━━━ Data to use ━━━

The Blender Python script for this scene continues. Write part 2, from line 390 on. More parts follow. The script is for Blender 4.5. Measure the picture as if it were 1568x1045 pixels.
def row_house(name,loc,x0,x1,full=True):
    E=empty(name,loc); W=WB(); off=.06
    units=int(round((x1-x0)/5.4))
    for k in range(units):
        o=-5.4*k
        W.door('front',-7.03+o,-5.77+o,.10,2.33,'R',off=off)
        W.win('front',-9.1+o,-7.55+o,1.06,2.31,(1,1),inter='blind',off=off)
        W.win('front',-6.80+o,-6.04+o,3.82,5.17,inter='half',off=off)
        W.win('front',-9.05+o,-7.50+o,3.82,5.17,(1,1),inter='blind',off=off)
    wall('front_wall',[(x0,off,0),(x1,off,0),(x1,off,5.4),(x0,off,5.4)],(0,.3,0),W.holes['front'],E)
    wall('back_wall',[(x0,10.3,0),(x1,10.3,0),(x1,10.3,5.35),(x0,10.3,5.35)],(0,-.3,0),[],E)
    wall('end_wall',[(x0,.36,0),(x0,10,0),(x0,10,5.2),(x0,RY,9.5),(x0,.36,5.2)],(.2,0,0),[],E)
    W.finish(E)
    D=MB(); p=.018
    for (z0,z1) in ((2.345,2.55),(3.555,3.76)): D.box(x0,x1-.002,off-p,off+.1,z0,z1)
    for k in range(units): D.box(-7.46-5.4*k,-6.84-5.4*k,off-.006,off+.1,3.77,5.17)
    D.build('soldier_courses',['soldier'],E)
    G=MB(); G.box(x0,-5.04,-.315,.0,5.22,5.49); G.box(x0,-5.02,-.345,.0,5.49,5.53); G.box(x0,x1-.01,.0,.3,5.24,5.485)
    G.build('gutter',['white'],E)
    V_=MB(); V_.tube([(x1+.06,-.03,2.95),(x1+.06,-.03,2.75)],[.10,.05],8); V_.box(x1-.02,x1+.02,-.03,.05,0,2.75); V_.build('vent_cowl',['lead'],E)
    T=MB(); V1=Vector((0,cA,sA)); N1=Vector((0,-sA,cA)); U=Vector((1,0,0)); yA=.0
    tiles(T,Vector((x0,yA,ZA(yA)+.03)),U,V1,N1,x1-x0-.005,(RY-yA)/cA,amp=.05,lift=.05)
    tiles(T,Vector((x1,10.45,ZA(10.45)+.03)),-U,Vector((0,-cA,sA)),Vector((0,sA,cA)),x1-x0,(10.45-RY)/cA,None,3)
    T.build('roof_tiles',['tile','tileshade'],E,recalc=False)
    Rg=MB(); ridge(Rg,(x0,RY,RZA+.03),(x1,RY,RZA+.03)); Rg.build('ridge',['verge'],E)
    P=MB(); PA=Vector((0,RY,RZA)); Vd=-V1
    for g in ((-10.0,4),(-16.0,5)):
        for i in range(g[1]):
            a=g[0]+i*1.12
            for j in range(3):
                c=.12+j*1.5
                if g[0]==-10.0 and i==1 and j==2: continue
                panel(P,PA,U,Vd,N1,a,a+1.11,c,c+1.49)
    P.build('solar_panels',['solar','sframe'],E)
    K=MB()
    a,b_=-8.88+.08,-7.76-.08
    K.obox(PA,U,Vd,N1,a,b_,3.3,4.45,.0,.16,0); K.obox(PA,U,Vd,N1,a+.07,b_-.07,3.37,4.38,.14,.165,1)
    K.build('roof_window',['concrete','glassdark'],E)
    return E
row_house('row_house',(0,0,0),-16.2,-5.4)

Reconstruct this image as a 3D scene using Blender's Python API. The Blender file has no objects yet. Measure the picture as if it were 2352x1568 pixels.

━━━

_Stated task:_
The whole listing above needs to be written out again exactly.

_Result of the task:_
The Blender Python script for this scene continues. Write part 2, from line 390 on. More parts follow. The script is for Blender 4.5. Measure the picture as if it were 1568x1045 pixels.
def row_house(name,loc,x0,x1,full=True):
    E=empty(name,loc); W=WB(); off=.06
    units=int(round((x1-x0)/5.4))
    for k in range(units):
        o=-5.4*k
        W.door('front',-7.03+o,-5.77+o,.10,2.33,'R',off=off)
        W.win('front',-9.1+o,-7.55+o,1.06,2.31,(1,1),inter='blind',off=off)
        W.win('front',-6.80+o,-6.04+o,3.82,5.17,inter='half',off=off)
        W.win('front',-9.05+o,-7.50+o,3.82,5.17,(1,1),inter='blind',off=off)
    wall('front_wall',[(x0,off,0),(x1,off,0),(x1,off,5.4),(x0,off,5.4)],(0,.3,0),W.holes['front'],E)
    wall('back_wall',[(x0,10.3,0),(x1,10.3,0),(x1,10.3,5.35),(x0,10.3,5.35)],(0,-.3,0),[],E)
    wall('end_wall',[(x0,.36,0),(x0,10,0),(x0,10,5.2),(x0,RY,9.5),(x0,.36,5.2)],(.2,0,0),[],E)
    W.finish(E)
    D=MB(); p=.018
    for (z0,z1) in ((2.345,2.55),(3.555,3.76)): D.box(x0,x1-.002,off-p,off+.1,z0,z1)
    for k in range(units): D.box(-7.46-5.4*k,-6.84-5.4*k,off-.006,off+.1,3.77,5.17)
    D.build('soldier_courses',['soldier'],E)
    G=MB(); G.box(x0,-5.04,-.315,.0,5.22,5.49); G.box(x0,-5.02,-.345,.0,5.49,5.53); G.box(x0,x1-.01,.0,.3,5.24,5.485)
    G.build('gutter',['white'],E)
    V_=MB(); V_.tube([(x1+.06,-.03,2.95),(x1+.06,-.03,2.75)],[.10,.05],8); V_.box(x1-.02,x1+.02,-.03,.05,0,2.75); V_.build('vent_cowl',['lead'],E)
    T=MB(); V1=Vector((0,cA,sA)); N1=Vector((0,-sA,cA)); U=Vector((1,0,0)); yA=.0
    tiles(T,Vector((x0,yA,ZA(yA)+.03)),U,V1,N1,x1-x0-.005,(RY-yA)/cA,amp=.05,lift=.05)
    tiles(T,Vector((x1,10.45,ZA(10.45)+.03)),-U,Vector((0,-cA,sA)),Vector((0,sA,cA)),x1-x0,(10.45-RY)/cA,None,3)
    T.build('roof_tiles',['tile','tileshade'],E,recalc=False)
    Rg=MB(); ridge(Rg,(x0,RY,RZA+.03),(x1,RY,RZA+.03)); Rg.build('ridge',['verge'],E)
    P=MB(); PA=Vector((0,RY,RZA)); Vd=-V1
    for g in ((-10.0,4),(-16.0,5)):
        for i in range(g[1]):
            a=g[0]+i*1.12
            for j in range(3):
                c=.12+j*1.5
                if g[0]==-10.0 and i==1 and j==2: continue
                panel(P,PA,U,Vd,N1,a,a+1.11,c,c+1.49)
    P.build('solar_panels',['solar','sframe'],E)
    K=MB()
    a,b_=-8.88+.08,-7.76-.08
    K.obox(PA,U,Vd,N1,a,b_,3.3,4.45,.0,.16,0); K.obox(PA,U,Vd,N1,a+.07,b_-.07,3.37,4.38,.14,.165,1)
    K.build('roof_window',['concrete','glassdark'],E)
    return E
row_house('row_house',(0,0,0),-16.2,-5.4)

Reconstruct this image as a 3D scene using Blender's Python API. The Blender file has no objects yet. Measure the picture as if it were 2352x1568 pixels.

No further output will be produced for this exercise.